## DATA PROVIDED
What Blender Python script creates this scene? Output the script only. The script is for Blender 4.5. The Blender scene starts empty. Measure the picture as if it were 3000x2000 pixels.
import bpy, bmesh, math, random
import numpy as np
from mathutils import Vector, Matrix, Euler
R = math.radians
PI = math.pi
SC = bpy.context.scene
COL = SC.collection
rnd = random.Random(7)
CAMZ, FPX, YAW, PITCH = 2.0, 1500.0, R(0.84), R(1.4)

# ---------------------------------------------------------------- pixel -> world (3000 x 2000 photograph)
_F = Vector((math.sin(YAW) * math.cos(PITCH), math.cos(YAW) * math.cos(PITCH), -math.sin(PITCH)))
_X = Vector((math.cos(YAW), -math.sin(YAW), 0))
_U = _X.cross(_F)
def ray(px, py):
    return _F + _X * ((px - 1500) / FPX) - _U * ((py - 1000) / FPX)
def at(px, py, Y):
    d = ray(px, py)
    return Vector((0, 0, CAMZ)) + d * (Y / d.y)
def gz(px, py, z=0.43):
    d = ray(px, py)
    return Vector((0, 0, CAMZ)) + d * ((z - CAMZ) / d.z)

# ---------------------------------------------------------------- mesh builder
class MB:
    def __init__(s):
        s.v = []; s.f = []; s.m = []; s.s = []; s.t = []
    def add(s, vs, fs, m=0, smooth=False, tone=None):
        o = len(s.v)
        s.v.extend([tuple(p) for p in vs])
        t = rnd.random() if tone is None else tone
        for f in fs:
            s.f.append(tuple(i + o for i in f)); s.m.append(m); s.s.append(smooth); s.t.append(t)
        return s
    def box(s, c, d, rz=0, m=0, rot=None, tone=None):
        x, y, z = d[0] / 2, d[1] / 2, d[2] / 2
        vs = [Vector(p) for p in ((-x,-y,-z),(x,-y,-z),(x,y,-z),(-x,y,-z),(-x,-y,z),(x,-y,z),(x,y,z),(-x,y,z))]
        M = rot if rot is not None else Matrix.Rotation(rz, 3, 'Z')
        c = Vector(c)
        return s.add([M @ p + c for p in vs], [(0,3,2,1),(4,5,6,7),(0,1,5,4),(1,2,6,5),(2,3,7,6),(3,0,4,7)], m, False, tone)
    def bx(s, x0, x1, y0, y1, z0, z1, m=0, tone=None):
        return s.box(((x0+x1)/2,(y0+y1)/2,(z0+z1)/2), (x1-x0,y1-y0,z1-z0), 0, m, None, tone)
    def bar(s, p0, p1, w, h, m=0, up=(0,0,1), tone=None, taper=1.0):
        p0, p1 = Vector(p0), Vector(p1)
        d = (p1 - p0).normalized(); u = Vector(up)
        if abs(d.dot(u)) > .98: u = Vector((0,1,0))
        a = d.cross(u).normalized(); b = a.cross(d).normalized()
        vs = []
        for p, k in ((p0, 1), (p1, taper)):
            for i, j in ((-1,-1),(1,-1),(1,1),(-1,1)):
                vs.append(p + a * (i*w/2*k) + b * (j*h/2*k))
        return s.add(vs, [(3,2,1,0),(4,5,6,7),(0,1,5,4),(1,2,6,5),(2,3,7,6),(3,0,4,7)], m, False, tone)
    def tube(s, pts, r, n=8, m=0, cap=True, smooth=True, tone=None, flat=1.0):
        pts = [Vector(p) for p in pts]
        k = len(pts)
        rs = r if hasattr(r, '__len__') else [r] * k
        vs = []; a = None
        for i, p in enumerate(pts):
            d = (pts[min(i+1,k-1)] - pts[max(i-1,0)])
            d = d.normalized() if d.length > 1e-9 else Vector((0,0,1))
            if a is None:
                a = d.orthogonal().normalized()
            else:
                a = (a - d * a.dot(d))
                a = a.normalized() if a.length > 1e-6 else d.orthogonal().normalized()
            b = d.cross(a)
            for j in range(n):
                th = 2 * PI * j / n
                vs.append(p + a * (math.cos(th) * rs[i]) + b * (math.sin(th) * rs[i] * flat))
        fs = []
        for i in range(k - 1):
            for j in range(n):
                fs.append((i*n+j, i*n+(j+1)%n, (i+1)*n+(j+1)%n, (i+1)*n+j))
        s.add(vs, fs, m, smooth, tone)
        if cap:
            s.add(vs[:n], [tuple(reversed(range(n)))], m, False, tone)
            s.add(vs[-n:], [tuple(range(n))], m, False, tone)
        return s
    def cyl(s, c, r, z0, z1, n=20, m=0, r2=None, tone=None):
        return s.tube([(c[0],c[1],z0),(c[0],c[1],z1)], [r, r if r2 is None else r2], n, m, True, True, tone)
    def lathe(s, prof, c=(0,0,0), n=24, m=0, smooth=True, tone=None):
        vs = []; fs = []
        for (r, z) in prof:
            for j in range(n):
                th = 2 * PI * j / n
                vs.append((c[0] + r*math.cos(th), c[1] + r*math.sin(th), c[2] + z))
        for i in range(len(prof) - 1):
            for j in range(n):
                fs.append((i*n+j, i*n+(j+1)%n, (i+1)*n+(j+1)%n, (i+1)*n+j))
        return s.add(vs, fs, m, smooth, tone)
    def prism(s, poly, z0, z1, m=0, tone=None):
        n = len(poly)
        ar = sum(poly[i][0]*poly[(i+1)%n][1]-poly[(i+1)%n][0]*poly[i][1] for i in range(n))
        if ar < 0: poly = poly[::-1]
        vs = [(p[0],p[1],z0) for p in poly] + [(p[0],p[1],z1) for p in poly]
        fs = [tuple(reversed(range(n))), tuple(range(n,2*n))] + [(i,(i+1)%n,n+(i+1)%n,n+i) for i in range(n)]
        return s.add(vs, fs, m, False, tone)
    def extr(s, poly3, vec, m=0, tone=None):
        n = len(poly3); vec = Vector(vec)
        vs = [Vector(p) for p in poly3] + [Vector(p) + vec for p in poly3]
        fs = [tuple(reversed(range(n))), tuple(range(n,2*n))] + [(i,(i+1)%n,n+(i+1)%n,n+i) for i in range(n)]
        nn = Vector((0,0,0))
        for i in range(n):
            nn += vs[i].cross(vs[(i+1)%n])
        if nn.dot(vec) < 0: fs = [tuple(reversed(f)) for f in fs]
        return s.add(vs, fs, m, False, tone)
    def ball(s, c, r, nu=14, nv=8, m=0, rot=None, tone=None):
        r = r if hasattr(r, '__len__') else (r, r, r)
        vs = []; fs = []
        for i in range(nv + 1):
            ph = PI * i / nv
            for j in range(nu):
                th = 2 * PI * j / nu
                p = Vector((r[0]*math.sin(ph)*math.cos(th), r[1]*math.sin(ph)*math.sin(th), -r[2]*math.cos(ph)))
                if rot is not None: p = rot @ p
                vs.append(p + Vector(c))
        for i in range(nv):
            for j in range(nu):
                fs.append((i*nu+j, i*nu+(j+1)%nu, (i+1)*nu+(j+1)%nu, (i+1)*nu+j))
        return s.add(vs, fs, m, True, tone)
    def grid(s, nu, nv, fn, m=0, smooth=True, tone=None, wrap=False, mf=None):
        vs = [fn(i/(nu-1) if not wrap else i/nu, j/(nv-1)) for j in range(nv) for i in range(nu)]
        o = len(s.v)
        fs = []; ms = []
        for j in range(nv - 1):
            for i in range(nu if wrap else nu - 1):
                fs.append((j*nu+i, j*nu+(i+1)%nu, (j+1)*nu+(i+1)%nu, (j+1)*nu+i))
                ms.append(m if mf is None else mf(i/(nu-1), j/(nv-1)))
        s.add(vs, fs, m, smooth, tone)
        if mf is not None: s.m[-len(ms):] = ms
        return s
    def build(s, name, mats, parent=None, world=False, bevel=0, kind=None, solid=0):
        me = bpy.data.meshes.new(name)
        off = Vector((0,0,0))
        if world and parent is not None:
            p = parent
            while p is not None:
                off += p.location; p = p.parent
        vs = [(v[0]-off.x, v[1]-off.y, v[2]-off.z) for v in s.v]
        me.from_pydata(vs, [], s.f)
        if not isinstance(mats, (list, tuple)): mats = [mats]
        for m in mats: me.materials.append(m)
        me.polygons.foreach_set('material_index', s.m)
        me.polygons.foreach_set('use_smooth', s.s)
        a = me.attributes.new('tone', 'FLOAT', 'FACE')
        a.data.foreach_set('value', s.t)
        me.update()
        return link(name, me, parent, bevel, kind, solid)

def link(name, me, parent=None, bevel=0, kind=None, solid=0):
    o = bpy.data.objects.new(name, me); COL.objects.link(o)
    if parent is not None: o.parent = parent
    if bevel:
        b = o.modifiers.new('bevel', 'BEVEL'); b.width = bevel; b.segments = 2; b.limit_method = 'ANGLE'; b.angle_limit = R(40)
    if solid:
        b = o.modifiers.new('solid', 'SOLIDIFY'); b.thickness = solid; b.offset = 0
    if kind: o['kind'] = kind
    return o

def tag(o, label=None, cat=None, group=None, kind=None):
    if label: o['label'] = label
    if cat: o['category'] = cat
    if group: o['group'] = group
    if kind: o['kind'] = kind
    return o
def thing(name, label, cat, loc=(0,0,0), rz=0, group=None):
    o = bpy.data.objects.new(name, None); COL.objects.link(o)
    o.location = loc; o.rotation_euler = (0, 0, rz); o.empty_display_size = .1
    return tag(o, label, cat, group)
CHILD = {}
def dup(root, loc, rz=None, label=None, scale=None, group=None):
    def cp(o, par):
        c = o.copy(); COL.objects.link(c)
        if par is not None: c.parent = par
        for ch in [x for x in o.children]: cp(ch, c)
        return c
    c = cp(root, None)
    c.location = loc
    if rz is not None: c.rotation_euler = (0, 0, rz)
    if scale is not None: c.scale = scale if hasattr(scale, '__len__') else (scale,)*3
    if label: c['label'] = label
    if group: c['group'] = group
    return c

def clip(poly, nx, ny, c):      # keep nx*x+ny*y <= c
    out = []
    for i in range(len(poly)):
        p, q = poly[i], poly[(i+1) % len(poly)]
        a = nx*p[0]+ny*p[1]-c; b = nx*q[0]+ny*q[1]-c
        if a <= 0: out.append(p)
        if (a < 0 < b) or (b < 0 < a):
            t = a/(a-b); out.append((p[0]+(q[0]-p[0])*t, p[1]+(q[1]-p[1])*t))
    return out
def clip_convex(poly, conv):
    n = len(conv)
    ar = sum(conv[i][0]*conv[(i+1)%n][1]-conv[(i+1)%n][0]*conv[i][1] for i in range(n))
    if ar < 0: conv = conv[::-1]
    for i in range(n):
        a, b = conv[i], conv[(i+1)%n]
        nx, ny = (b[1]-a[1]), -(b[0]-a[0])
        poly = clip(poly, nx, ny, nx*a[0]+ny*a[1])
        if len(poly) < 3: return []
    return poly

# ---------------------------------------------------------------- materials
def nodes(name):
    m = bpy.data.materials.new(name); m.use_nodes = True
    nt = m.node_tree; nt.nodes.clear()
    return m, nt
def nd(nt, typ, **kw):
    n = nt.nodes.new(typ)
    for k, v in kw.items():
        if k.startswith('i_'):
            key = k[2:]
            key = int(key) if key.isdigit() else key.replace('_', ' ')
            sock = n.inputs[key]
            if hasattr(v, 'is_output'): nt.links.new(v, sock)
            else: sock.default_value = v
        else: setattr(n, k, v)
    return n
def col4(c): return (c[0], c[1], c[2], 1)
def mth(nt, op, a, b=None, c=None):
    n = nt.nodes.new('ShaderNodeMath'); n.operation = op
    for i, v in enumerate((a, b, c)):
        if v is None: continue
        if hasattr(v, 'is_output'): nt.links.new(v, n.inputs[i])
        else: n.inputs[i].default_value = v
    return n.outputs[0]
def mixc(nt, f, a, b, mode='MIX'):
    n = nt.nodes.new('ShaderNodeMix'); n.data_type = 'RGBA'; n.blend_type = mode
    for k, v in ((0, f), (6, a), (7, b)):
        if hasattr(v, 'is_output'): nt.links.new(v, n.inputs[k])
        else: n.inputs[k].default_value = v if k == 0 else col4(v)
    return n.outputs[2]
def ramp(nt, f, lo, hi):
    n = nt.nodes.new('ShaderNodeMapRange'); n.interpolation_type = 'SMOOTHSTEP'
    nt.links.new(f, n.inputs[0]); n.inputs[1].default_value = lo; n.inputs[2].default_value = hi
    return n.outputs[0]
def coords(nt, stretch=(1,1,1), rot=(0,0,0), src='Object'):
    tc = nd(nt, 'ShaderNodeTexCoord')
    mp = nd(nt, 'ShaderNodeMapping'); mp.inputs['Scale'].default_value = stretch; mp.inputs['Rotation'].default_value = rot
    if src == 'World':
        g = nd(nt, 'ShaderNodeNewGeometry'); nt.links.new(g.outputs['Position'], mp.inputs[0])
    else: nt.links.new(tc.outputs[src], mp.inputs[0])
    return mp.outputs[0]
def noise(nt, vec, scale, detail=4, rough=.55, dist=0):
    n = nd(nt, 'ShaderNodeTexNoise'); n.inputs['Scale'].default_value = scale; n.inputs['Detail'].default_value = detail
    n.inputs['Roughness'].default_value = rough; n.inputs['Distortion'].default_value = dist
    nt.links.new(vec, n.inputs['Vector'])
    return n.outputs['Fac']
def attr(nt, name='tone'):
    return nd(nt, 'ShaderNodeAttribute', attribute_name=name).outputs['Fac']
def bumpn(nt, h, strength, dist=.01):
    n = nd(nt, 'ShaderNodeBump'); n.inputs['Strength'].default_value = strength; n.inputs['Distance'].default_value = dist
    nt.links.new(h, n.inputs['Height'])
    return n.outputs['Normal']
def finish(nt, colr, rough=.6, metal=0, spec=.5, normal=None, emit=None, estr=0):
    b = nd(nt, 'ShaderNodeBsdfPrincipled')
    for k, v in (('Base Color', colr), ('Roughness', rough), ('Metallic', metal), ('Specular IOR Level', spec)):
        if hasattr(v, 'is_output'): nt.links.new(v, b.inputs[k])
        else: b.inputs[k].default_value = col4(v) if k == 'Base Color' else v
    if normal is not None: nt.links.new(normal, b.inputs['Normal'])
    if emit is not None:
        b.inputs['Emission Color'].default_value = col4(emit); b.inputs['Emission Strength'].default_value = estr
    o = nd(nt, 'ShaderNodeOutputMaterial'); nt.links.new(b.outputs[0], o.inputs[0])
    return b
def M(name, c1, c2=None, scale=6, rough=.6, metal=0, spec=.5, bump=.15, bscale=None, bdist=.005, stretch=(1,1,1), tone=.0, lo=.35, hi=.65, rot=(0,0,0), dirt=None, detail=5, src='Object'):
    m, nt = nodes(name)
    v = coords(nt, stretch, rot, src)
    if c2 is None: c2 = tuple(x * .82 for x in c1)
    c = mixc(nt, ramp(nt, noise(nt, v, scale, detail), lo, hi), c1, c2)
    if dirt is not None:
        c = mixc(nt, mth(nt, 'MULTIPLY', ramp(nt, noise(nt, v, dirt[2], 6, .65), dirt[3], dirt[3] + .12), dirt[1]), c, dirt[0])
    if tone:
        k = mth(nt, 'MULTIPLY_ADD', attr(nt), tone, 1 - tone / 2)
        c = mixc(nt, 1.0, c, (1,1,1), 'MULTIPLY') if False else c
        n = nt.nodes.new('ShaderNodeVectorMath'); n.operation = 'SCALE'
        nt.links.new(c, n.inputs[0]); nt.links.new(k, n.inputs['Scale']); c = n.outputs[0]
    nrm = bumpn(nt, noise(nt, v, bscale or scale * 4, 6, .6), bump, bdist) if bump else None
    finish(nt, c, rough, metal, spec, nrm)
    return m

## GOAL
Quote the data above verbatim from its first line to the line that includes "return Vector((0, 0, CAMZ)) + d * ((z", with both boundary lines retained.

## ANSWER TO THE PROBLEM
What Blender Python script creates this scene? Output the script only. The script is for Blender 4.5. The Blender scene starts empty. Measure the picture as if it were 3000x2000 pixels.
import bpy, bmesh, math, random
import numpy as np
from mathutils import Vector, Matrix, Euler
R = math.radians
PI = math.pi
SC = bpy.context.scene
COL = SC.collection
rnd = random.Random(7)
CAMZ, FPX, YAW, PITCH = 2.0, 1500.0, R(0.84), R(1.4)

# ---------------------------------------------------------------- pixel -> world (3000 x 2000 photograph)
_F = Vector((math.sin(YAW) * math.cos(PITCH), math.cos(YAW) * math.cos(PITCH), -math.sin(PITCH)))
_X = Vector((math.cos(YAW), -math.sin(YAW), 0))
_U = _X.cross(_F)
def ray(px, py):
    return _F + _X * ((px - 1500) / FPX) - _U * ((py - 1000) / FPX)
def at(px, py, Y):
    d = ray(px, py)
    return Vector((0, 0, CAMZ)) + d * (Y / d.y)
def gz(px, py, z=0.43):
    d = ray(px, py)
    return Vector((0, 0, CAMZ)) + d * ((z - CAMZ) / d.z)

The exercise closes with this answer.